И если у Хайдеггера человек «сам решает, что ему будет обязывающим»30, то здесь, в идее кротости, раскрывается теоцентризм как одна из основ и русской, и средневековой португальской и испанской (и каталонской) национальной — вообще-то, над -национальной — христианской идеи31. Отвергает ли она сердце? Напротив, из него-то она и исходит. Не видим ли мы тут вновь

(следуя одному из возможных прочтений ситуации) расхождение между линиями Декарта — и Паскаля с Маритеном (написавшим примечательную книгу «От Бергсона к Фоме Аквинскому»32)? И не предвосхитил ли вторую линию тот же Бернардин Рибейру, в качестве максимы выдвинувший в своём бессмертном романе тезис: «…для большой любви нет ничего невозможного… (que nada ouue ahi imposiuel ao amor grãde)»33? Ведь «Провидение порой распоряжается нашей жизнью лучше, чем мы сами…»34, уча и воспитывая нас. И мы должны быть благодарны Ему (т. е. Самому Богу, согласно учению византийцев и Исаака Сирина).

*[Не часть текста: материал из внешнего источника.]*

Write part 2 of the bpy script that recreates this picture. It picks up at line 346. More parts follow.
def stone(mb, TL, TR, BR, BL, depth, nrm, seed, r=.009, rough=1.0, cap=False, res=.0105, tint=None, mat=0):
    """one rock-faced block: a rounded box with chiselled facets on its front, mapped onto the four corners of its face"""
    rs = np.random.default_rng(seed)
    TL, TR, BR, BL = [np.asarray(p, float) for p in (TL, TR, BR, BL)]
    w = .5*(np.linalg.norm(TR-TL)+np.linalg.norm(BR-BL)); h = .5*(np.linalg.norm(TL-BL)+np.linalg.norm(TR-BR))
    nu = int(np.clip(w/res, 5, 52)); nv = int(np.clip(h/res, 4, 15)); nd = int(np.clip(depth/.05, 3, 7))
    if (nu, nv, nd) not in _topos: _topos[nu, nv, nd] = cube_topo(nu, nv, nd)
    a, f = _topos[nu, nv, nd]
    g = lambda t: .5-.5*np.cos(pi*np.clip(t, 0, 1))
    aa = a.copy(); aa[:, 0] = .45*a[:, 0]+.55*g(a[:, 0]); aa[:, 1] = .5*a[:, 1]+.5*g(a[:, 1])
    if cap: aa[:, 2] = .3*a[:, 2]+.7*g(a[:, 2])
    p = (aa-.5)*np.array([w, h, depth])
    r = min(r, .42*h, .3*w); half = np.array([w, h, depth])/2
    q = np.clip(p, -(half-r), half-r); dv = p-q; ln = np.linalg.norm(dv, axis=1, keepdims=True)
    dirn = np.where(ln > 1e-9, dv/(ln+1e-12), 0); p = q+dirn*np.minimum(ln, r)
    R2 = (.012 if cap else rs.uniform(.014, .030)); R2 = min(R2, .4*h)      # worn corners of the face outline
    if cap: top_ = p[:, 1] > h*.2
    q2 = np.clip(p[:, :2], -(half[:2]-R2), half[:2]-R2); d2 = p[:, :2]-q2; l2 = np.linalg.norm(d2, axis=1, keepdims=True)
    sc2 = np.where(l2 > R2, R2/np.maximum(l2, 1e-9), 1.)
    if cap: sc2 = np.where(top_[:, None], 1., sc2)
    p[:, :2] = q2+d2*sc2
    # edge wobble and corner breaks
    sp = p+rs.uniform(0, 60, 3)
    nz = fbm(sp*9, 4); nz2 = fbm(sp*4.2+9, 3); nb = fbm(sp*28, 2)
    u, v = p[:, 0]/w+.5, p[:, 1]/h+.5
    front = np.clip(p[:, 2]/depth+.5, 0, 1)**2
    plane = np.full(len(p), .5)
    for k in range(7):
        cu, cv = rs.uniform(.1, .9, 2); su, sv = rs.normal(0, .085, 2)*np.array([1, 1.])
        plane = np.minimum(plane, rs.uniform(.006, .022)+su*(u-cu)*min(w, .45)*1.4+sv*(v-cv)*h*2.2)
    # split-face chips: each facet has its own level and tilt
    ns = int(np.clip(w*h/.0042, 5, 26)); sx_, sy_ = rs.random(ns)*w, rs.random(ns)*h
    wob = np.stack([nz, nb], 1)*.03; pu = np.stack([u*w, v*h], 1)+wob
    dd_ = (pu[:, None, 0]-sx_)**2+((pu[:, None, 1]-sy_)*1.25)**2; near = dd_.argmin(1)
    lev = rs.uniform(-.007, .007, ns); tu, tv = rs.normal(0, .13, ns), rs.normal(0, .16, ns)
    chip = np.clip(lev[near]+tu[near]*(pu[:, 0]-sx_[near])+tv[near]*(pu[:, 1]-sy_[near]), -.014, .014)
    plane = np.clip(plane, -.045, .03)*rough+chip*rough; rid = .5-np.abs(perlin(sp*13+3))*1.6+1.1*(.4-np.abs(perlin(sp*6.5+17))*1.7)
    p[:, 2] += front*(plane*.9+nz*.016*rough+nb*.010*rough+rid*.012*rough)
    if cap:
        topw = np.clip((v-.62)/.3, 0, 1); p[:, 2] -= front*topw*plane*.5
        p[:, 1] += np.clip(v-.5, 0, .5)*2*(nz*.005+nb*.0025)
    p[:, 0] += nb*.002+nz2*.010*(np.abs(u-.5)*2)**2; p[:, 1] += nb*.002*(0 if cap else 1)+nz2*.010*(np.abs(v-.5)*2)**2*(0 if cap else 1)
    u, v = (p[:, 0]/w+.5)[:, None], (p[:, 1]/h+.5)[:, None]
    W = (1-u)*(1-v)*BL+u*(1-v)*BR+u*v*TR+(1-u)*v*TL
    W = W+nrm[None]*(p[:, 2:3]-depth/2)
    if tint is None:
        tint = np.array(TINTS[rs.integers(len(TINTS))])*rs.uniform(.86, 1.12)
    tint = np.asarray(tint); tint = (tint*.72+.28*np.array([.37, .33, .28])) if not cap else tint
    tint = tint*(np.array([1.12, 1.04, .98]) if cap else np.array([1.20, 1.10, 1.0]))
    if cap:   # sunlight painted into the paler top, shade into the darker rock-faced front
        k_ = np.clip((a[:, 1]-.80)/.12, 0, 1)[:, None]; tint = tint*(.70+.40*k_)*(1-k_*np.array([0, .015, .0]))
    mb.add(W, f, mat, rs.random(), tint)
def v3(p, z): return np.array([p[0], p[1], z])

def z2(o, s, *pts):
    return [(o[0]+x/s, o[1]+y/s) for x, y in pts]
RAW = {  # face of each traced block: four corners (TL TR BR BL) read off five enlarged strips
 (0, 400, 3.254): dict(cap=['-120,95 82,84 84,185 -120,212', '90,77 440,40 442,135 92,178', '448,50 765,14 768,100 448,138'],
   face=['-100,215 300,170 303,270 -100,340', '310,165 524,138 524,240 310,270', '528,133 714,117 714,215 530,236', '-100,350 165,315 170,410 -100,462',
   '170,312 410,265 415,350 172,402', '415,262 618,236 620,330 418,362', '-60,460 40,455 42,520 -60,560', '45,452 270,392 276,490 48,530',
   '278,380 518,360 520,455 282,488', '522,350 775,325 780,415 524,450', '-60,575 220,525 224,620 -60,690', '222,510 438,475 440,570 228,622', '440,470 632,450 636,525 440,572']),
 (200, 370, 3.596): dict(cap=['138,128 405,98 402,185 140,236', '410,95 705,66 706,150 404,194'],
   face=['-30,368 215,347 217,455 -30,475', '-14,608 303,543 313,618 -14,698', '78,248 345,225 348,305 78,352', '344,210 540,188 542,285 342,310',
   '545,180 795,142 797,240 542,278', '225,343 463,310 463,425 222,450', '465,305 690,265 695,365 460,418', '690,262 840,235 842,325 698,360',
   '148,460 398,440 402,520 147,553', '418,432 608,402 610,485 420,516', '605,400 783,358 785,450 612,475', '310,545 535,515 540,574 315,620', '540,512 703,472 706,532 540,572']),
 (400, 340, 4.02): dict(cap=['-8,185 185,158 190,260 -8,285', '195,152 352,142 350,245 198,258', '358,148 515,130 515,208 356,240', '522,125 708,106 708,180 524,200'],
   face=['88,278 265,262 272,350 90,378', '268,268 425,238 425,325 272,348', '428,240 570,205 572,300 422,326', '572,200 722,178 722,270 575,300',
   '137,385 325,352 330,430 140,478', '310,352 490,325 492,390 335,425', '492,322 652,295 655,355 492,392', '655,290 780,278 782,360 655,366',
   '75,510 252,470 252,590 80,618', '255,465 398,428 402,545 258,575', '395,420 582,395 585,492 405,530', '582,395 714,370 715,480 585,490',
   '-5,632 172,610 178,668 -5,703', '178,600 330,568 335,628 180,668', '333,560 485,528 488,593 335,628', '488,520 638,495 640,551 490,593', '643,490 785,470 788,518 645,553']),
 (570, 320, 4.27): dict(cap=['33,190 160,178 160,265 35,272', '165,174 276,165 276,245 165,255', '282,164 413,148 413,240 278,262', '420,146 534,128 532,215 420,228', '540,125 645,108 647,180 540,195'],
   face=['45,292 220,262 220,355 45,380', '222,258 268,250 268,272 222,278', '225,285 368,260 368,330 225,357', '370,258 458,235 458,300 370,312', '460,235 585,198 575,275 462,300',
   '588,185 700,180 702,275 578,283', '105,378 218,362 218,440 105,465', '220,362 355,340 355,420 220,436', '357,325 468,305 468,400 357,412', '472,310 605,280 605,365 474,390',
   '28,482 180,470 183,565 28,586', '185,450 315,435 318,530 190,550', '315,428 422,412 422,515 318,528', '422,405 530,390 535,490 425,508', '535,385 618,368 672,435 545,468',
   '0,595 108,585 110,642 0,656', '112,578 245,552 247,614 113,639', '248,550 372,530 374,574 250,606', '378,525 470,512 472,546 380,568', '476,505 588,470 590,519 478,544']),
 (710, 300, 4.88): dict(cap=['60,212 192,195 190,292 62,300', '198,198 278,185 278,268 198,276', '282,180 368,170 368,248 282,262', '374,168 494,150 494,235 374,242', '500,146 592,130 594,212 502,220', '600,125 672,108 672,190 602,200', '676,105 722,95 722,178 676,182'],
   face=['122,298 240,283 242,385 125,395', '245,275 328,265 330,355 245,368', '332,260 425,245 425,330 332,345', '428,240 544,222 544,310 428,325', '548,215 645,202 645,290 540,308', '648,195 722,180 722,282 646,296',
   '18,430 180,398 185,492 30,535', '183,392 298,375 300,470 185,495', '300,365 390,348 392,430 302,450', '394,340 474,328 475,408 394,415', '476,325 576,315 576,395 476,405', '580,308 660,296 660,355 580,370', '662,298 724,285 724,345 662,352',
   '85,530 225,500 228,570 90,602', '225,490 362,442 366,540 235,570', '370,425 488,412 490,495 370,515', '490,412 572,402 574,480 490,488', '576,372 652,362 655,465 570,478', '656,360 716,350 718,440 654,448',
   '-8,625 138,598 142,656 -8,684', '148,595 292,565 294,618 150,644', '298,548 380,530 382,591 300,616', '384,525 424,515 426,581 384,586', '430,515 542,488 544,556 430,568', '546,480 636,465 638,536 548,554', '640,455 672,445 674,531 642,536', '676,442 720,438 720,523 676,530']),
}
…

Тем самым Рибейру, опровергая, условно говоря, «подход Шекспира» (сконцентрированный в изображении любовных чувств на трагедии Ромео и Джульетты), невзирая на собственные декларации традиционализма, по сути, выразил третий подход — «внутритрадиционную антитрадиционность» (О. А. Седакова). И если любовь сосредоточена в сердце, то логосы Провидения постигаются (что предполагается) умом: антропология великого португальца нацелена на снятие этого противоречия.

Так и для греков ум (нус) всегда представлял собой особое, всё превосходящее чувство 35, которым можно было активно пользоваться в процессе воспитания, коль скоро человек являет собой «живое существо, от природы поддающееся воспитанию » ( Arist. 1) Top. V, 1 128 b 17; 2) Top. V, 2 130 a 26–28; 3) Top. V, 3 132 а 6–7; 4) Top. V, 9 139 а 18–19; пер. М. Иткина). Время же, со своей стороны, как (согласно концепции Д. И. Макарова36) образ энергии Божией (той самой энергии, что являлась в душе и всех членах тела св. Симеона Нового Богослова) лечит и воспитывает всё — в том числе и любящее и верующее, страдающее и постигающее истину сердце.